Word for word, copy all the data and drop the pictures.

★ ★ ★ ★

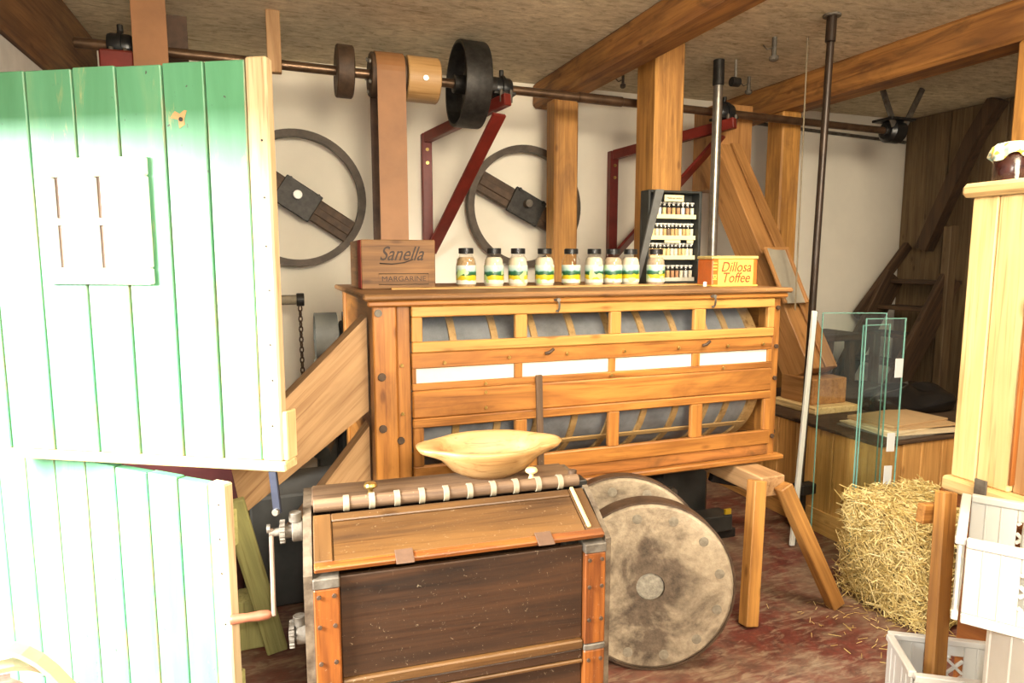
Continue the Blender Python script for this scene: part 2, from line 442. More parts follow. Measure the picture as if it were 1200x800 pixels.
def prism(name, poly, ax, a0, a1, mat, parent=None):
    """poly in the two other axes (in xyz order), extruded along axis ax from a0 to a1"""
    n = len(poly); vs_ = []
    for a in (a0, a1):
        for (u, v) in poly:
            vs_.append({'x': (a, u, v), 'y': (u, a, v), 'z': (u, v, a)}[ax])
    c = sum((Vector(v) for v in vs_), Vector()) / len(vs_)
    vs_ = [Vector(v) - c for v in vs_]
    fs = [tuple(range(n)), tuple(range(2 * n - 1, n - 1, -1))]
    for k in range(n): fs.append((k, k + n, (k + 1) % n + n, (k + 1) % n))
    me = mk(name, vs_, fs)
    import bmesh
    bm = bmesh.new(); bm.from_mesh(me); bmesh.ops.recalc_face_normals(bm, faces=bm.faces); bm.to_mesh(me); bm.free()
    if isinstance(mat, Wood): mat = mat('x')
    return link(name, me, mat, parent, c)
def lettering(name, s, size, P, mat, parent, rot=(PI / 2, 0, 0), shear=0.0, ext=.0006, sx=1.0, bold=0.0):
    cu = bpy.data.curves.new(name, 'FONT'); cu.body = s; cu.size = size; cu.shear = shear
    cu.extrude = ext; cu.align_x = 'CENTER'; cu.align_y = 'CENTER'; cu.offset = bold
    o = bpy.data.objects.new(name, cu); col.objects.link(o)
    dg = bpy.context.evaluated_depsgraph_get()
    me = bpy.data.meshes.new_from_object(o.evaluated_get(dg))
    bpy.data.objects.remove(o)
    for v in me.vertices: v.co.x *= sx
    me.materials.clear()
    return link(name, me, mat, parent, P, rot)
def copy_tree(o, dloc=(0, 0, 0), parent=None):
    c = o.copy(); col.objects.link(c)
    if parent is None: c.location = o.location + Vector(dloc)
    else: c.parent = parent
    for ch in o.children: copy_tree(ch, parent=c)
    return c
def struct(o): o['kind'] = 'structure'; return o

# ---------------------------------------------------------------- setting
HC, WY, RX, LX = 2.78, 4.70, 5.58, -.93
struct(box('floor', (-3.2, -2.0, -.1), (RX + .3, WY + .2, 0), mat_floor(), b=.001))
struct(box('ceiling', (LX - .3, -2.0, HC), (RX + .3, WY + .2, HC + .12), mat_ceiling(), b=.001))
struct(box('wall_back', (LX - .3, WY, 0), (RX + .3, WY + .2, HC), M_PLASTER, b=.001))
# left wall with the open doorway
def joined(name, boxes, mat):
    vs_, fs = [], []
    for lo, hi in boxes:
        me = chbox(*[h - l for l, h in zip(lo, hi)], .002, 'j'); c = Vector([(h + l) / 2 for l, h in zip(lo, hi)])
        k = len(vs_); vs_ += [v.co + c for v in me.vertices]; fs += [tuple(i + k for i in p.vertices) for p in me.polygons]
    return link(name, mk(name, vs_, fs), mat, None, (0, 0, 0))
struct(joined('wall_left', [((LX - .26, -2, 0), (LX, 1.2, 2.36)), ((LX - .26, 1.2, 1.90), (LX, 2.76, 2.36)), ((LX - .26, 2.76, 0), (LX, WY, 2.36))], plain('whitewashed_plaster', (.60, .59, .56), .9, 0, .2, 5, .3)))
wr = struct(box('wall_right', (RX, -2, 0), (RX + .2, WY, HC), W_WALL, b=.001))
y = WY - .01; k = 0
while y > 2.2:
    w = (.24, .19, .27, .21)[k % 4]; dp = (.02, .028, .018, .024)[k % 4]
    box('plank', (RX - dp, y - w + .006, 0), (RX, y, HC - .005), W_WALL, wr, .004)
    y -= w; k += 1

def timber(name, lo, hi, mat, label, cat='beam', group=None, b=.012):
    return tag(box(name, lo, hi, mat, None, b), label, cat, group)
timber('wall_plate', (LX - .24, -1.9, 2.362), (LX + .03, WY - .01, HC - .002), Wood('aged_plate_timber', (.22, .11, .04), (.09, .042, .018), rough=.7), 'dark brown timber plate on top of the left plaster wall', 'beam')
timber('ceiling_beam', (1.86, -1.8, 2.60), (2.06, WY - .005, HC - .001), W_BEAM, 'rough ceiling beam passing above the post behind the sample case', 'beam', 'ceiling beams', .02)
timber('ceiling_beam', (3.50, -1.8, 2.57), (3.72, WY - .005, HC - .001), W_BEAM, 'rough ceiling beam on the right above the tall black pipe', 'beam', 'ceiling beams', .02)
def post(lo, hi, label, mat=W_POST):
    t = box('timber_post', lo, hi, mat, None, .012); return tag(t, label, 'post', 'upright timber posts')
post((2.16, 3.50, 0), (2.36, 3.72, HC - .001), 'square timber post behind the sample case, in front of the shaft')
post((1.87, 4.30, 0), (2.05, 4.45, 2.599), 'square timber post between the second flywheel and the red bracket')
post((3.52, 3.98, 0), (3.69, 4.15, 2.569), 'narrow timber post behind the thin string right of the chute')
post((3.50, 2.15, 0), (3.71, 2.37, 2.569), 'orange timber post rising behind the jam jar')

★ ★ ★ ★

#### [Result for this exercise]
Continue the Blender Python script for this scene: part 2, from line 442. More parts follow. Measure the picture as if it were 1200x800 pixels.
def prism(name, poly, ax, a0, a1, mat, parent=None):
    """poly in the two other axes (in xyz order), extruded along axis ax from a0 to a1"""
    n = len(poly); vs_ = []
    for a in (a0, a1):
        for (u, v) in poly:
            vs_.append({'x': (a, u, v), 'y': (u, a, v), 'z': (u, v, a)}[ax])
    c = sum((Vector(v) for v in vs_), Vector()) / len(vs_)
    vs_ = [Vector(v) - c for v in vs_]
    fs = [tuple(range(n)), tuple(range(2 * n - 1, n - 1, -1))]
    for k in range(n): fs.append((k, k + n, (k + 1) % n + n, (k + 1) % n))
    me = mk(name, vs_, fs)
    import bmesh
    bm = bmesh.new(); bm.from_mesh(me); bmesh.ops.recalc_face_normals(bm, faces=bm.faces); bm.to_mesh(me); bm.free()
    if isinstance(mat, Wood): mat = mat('x')
    return link(name, me, mat, parent, c)
def lettering(name, s, size, P, mat, parent, rot=(PI / 2, 0, 0), shear=0.0, ext=.0006, sx=1.0, bold=0.0):
    cu = bpy.data.curves.new(name, 'FONT'); cu.body = s; cu.size = size; cu.shear = shear
    cu.extrude = ext; cu.align_x = 'CENTER'; cu.align_y = 'CENTER'; cu.offset = bold
    o = bpy.data.objects.new(name, cu); col.objects.link(o)
    dg = bpy.context.evaluated_depsgraph_get()
    me = bpy.data.meshes.new_from_object(o.evaluated_get(dg))
    bpy.data.objects.remove(o)
    for v in me.vertices: v.co.x *= sx
    me.materials.clear()
    return link(name, me, mat, parent, P, rot)
def copy_tree(o, dloc=(0, 0, 0), parent=None):
    c = o.copy(); col.objects.link(c)
    if parent is None: c.location = o.location + Vector(dloc)
    else: c.parent = parent
    for ch in o.children: copy_tree(ch, parent=c)
    return c
def struct(o): o['kind'] = 'structure'; return o

# ---------------------------------------------------------------- setting
HC, WY, RX, LX = 2.78, 4.70, 5.58, -.93
struct(box('floor', (-3.2, -2.0, -.1), (RX + .3, WY + .2, 0), mat_floor(), b=.001))
struct(box('ceiling', (LX - .3, -2.0, HC), (RX + .3, WY + .2, HC + .12), mat_ceiling(), b=.001))
struct(box('wall_back', (LX - .3, WY, 0), (RX + .3, WY + .2, HC), M_PLASTER, b=.001))
# left wall with the open doorway
def joined(name, boxes, mat):
    vs_, fs = [], []
    for lo, hi in boxes:
        me = chbox(*[h - l for l, h in zip(lo, hi)], .002, 'j'); c = Vector([(h + l) / 2 for l, h in zip(lo, hi)])
        k = len(vs_); vs_ += [v.co + c for v in me.vertices]; fs += [tuple(i + k for i in p.vertices) for p in me.polygons]
    return link(name, mk(name, vs_, fs), mat, None, (0, 0, 0))
struct(joined('wall_left', [((LX - .26, -2, 0), (LX, 1.2, 2.36)), ((LX - .26, 1.2, 1.90), (LX, 2.76, 2.36)), ((LX - .26, 2.76, 0), (LX, WY, 2.36))], plain('whitewashed_plaster', (.60, .59, .56), .9, 0, .2, 5, .3)))
wr = struct(box('wall_right', (RX, -2, 0), (RX + .2, WY, HC), W_WALL, b=.001))
y = WY - .01; k = 0
while y > 2.2:
    w = (.24, .19, .27, .21)[k % 4]; dp = (.02, .028, .018, .024)[k % 4]
    box('plank', (RX - dp, y - w + .006, 0), (RX, y, HC - .005), W_WALL, wr, .004)
    y -= w; k += 1

def timber(name, lo, hi, mat, label, cat='beam', group=None, b=.012):
    return tag(box(name, lo, hi, mat, None, b), label, cat, group)
timber('wall_plate', (LX - .24, -1.9, 2.362), (LX + .03, WY - .01, HC - .002), Wood('aged_plate_timber', (.22, .11, .04), (.09, .042, .018), rough=.7), 'dark brown timber plate on top of the left plaster wall', 'beam')
timber('ceiling_beam', (1.86, -1.8, 2.60), (2.06, WY - .005, HC - .001), W_BEAM, 'rough ceiling beam passing above the post behind the sample case', 'beam', 'ceiling beams', .02)
timber('ceiling_beam', (3.50, -1.8, 2.57), (3.72, WY - .005, HC - .001), W_BEAM, 'rough ceiling beam on the right above the tall black pipe', 'beam', 'ceiling beams', .02)
def post(lo, hi, label, mat=W_POST):
    t = box('timber_post', lo, hi, mat, None, .012); return tag(t, label, 'post', 'upright timber posts')
post((2.16, 3.50, 0), (2.36, 3.72, HC - .001), 'square timber post behind the sample case, in front of the shaft')
post((1.87, 4.30, 0), (2.05, 4.45, 2.599), 'square timber post between the second flywheel and the red bracket')
post((3.52, 3.98, 0), (3.69, 4.15, 2.569), 'narrow timber post behind the thin string right of the chute')
post((3.50, 2.15, 0), (3.71, 2.37, 2.569), 'orange timber post rising behind the jam jar')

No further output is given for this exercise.